## SUPPLIED DATA

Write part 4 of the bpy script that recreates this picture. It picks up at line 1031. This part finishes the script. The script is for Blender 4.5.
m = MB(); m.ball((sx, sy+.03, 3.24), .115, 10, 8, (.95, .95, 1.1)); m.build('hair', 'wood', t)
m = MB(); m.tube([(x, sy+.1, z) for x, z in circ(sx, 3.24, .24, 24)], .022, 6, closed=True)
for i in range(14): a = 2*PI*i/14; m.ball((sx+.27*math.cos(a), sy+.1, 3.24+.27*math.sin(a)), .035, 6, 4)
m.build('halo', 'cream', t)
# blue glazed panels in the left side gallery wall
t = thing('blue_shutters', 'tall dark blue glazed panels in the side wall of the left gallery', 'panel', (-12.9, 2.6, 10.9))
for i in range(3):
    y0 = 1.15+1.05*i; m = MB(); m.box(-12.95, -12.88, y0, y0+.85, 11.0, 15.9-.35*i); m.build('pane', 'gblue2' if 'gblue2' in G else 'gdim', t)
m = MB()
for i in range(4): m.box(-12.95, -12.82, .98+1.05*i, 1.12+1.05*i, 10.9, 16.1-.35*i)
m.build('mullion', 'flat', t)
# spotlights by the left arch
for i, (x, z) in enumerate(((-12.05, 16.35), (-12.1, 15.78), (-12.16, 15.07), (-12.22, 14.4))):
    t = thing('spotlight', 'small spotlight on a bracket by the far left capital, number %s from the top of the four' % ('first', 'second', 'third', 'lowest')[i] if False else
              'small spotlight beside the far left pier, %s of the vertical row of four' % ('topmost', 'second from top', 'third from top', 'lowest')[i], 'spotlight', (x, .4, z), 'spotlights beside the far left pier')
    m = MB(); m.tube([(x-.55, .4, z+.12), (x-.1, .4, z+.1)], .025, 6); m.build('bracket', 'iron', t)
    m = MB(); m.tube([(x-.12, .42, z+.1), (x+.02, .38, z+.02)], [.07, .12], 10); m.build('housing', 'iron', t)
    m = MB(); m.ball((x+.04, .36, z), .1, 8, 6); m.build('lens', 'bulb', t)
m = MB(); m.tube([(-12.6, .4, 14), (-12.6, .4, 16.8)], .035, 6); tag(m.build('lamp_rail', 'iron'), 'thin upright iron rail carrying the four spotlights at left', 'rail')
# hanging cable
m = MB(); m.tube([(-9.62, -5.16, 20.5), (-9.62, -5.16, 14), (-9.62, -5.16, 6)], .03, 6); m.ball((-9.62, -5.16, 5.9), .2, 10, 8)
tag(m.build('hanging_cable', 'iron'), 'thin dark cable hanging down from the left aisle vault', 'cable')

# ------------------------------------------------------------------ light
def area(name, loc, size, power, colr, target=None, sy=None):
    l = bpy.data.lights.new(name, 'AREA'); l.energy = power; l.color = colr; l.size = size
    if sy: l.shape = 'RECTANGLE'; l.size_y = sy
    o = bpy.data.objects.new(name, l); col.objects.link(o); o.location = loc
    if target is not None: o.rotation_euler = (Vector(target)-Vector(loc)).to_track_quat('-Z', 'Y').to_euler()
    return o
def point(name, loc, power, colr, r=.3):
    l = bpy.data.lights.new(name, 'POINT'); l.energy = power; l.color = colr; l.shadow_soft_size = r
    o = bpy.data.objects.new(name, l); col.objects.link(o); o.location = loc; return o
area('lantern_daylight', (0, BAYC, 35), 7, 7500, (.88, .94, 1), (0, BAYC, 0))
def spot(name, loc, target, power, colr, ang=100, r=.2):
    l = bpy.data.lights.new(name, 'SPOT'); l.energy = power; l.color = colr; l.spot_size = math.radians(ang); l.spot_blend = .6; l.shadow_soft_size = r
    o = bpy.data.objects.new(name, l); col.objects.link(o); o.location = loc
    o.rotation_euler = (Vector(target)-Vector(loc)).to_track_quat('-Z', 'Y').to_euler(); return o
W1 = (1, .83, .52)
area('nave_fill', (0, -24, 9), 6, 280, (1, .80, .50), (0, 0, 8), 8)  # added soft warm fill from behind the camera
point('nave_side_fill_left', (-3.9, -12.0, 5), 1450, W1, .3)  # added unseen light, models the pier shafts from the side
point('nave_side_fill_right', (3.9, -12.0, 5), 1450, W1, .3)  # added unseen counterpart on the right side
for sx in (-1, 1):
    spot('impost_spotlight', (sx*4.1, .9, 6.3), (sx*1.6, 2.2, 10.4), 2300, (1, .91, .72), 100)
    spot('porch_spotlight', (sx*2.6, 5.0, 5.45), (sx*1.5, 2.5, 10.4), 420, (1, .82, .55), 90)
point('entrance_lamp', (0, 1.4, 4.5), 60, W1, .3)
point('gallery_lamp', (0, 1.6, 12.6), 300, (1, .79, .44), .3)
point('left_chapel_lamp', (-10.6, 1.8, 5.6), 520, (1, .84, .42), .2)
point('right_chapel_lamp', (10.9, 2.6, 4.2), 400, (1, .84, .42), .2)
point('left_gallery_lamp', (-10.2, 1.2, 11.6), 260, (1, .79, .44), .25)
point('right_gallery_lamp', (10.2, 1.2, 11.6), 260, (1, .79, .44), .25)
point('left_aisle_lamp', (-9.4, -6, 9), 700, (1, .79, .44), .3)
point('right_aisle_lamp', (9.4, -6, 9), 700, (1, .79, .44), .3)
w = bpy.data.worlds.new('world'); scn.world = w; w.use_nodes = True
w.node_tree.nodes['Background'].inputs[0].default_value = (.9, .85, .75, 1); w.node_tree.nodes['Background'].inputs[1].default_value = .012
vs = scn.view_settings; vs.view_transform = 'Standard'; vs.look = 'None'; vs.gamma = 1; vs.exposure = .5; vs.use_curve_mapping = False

## WHAT YOU NEED TO DO
Type out the whole listing above again, exactly as it stands.

## FINISHED TASK
Write part 4 of the bpy script that recreates this picture. It picks up at line 1031. This part finishes the script. The script is for Blender 4.5.
m = MB(); m.ball((sx, sy+.03, 3.24), .115, 10, 8, (.95, .95, 1.1)); m.build('hair', 'wood', t)
m = MB(); m.tube([(x, sy+.1, z) for x, z in circ(sx, 3.24, .24, 24)], .022, 6, closed=True)
for i in range(14): a = 2*PI*i/14; m.ball((sx+.27*math.cos(a), sy+.1, 3.24+.27*math.sin(a)), .035, 6, 4)
m.build('halo', 'cream', t)
# blue glazed panels in the left side gallery wall
t = thing('blue_shutters', 'tall dark blue glazed panels in the side wall of the left gallery', 'panel', (-12.9, 2.6, 10.9))
for i in range(3):
    y0 = 1.15+1.05*i; m = MB(); m.box(-12.95, -12.88, y0, y0+.85, 11.0, 15.9-.35*i); m.build('pane', 'gblue2' if 'gblue2' in G else 'gdim', t)
m = MB()
for i in range(4): m.box(-12.95, -12.82, .98+1.05*i, 1.12+1.05*i, 10.9, 16.1-.35*i)
m.build('mullion', 'flat', t)
# spotlights by the left arch
for i, (x, z) in enumerate(((-12.05, 16.35), (-12.1, 15.78), (-12.16, 15.07), (-12.22, 14.4))):
    t = thing('spotlight', 'small spotlight on a bracket by the far left capital, number %s from the top of the four' % ('first', 'second', 'third', 'lowest')[i] if False else
              'small spotlight beside the far left pier, %s of the vertical row of four' % ('topmost', 'second from top', 'third from top', 'lowest')[i], 'spotlight', (x, .4, z), 'spotlights beside the far left pier')
    m = MB(); m.tube([(x-.55, .4, z+.12), (x-.1, .4, z+.1)], .025, 6); m.build('bracket', 'iron', t)
    m = MB(); m.tube([(x-.12, .42, z+.1), (x+.02, .38, z+.02)], [.07, .12], 10); m.build('housing', 'iron', t)
    m = MB(); m.ball((x+.04, .36, z), .1, 8, 6); m.build('lens', 'bulb', t)
m = MB(); m.tube([(-12.6, .4, 14), (-12.6, .4, 16.8)], .035, 6); tag(m.build('lamp_rail', 'iron'), 'thin upright iron rail carrying the four spotlights at left', 'rail')
# hanging cable
m = MB(); m.tube([(-9.62, -5.16, 20.5), (-9.62, -5.16, 14), (-9.62, -5.16, 6)], .03, 6); m.ball((-9.62, -5.16, 5.9), .2, 10, 8)
tag(m.build('hanging_cable', 'iron'), 'thin dark cable hanging down from the left aisle vault', 'cable')

# ------------------------------------------------------------------ light
def area(name, loc, size, power, colr, target=None, sy=None):
    l = bpy.data.lights.new(name, 'AREA'); l.energy = power; l.color = colr; l.size = size
    if sy: l.shape = 'RECTANGLE'; l.size_y = sy
    o = bpy.data.objects.new(name, l); col.objects.link(o); o.location = loc
    if target is not None: o.rotation_euler = (Vector(target)-Vector(loc)).to_track_quat('-Z', 'Y').to_euler()
    return o
def point(name, loc, power, colr, r=.3):
    l = bpy.data.lights.new(name, 'POINT'); l.energy = power; l.color = colr; l.shadow_soft_size = r
    o = bpy.data.objects.new(name, l); col.objects.link(o); o.location = loc; return o
area('lantern_daylight', (0, BAYC, 35), 7, 7500, (.88, .94, 1), (0, BAYC, 0))
def spot(name, loc, target, power, colr, ang=100, r=.2):
    l = bpy.data.lights.new(name, 'SPOT'); l.energy = power; l.color = colr; l.spot_size = math.radians(ang); l.spot_blend = .6; l.shadow_soft_size = r
    o = bpy.data.objects.new(name, l); col.objects.link(o); o.location = loc
    o.rotation_euler = (Vector(target)-Vector(loc)).to_track_quat('-Z', 'Y').to_euler(); return o
W1 = (1, .83, .52)
area('nave_fill', (0, -24, 9), 6, 280, (1, .80, .50), (0, 0, 8), 8)  # added soft warm fill from behind the camera
point('nave_side_fill_left', (-3.9, -12.0, 5), 1450, W1, .3)  # added unseen light, models the pier shafts from the side
point('nave_side_fill_right', (3.9, -12.0, 5), 1450, W1, .3)  # added unseen counterpart on the right side
for sx in (-1, 1):
    spot('impost_spotlight', (sx*4.1, .9, 6.3), (sx*1.6, 2.2, 10.4), 2300, (1, .91, .72), 100)
    spot('porch_spotlight', (sx*2.6, 5.0, 5.45), (sx*1.5, 2.5, 10.4), 420, (1, .82, .55), 90)
point('entrance_lamp', (0, 1.4, 4.5), 60, W1, .3)
point('gallery_lamp', (0, 1.6, 12.6), 300, (1, .79, .44), .3)
point('left_chapel_lamp', (-10.6, 1.8, 5.6), 520, (1, .84, .42), .2)
point('right_chapel_lamp', (10.9, 2.6, 4.2), 400, (1, .84, .42), .2)
point('left_gallery_lamp', (-10.2, 1.2, 11.6), 260, (1, .79, .44), .25)
point('right_gallery_lamp', (10.2, 1.2, 11.6), 260, (1, .79, .44), .25)
point('left_aisle_lamp', (-9.4, -6, 9), 700, (1, .79, .44), .3)
point('right_aisle_lamp', (9.4, -6, 9), 700, (1, .79, .44), .3)
w = bpy.data.worlds.new('world'); scn.world = w; w.use_nodes = True
w.node_tree.nodes['Background'].inputs[0].default_value = (.9, .85, .75, 1); w.node_tree.nodes['Background'].inputs[1].default_value = .012
vs = scn.view_settings; vs.view_transform = 'Standard'; vs.look = 'None'; vs.gamma = 1; vs.exposure = .5; vs.use_curve_mapping = False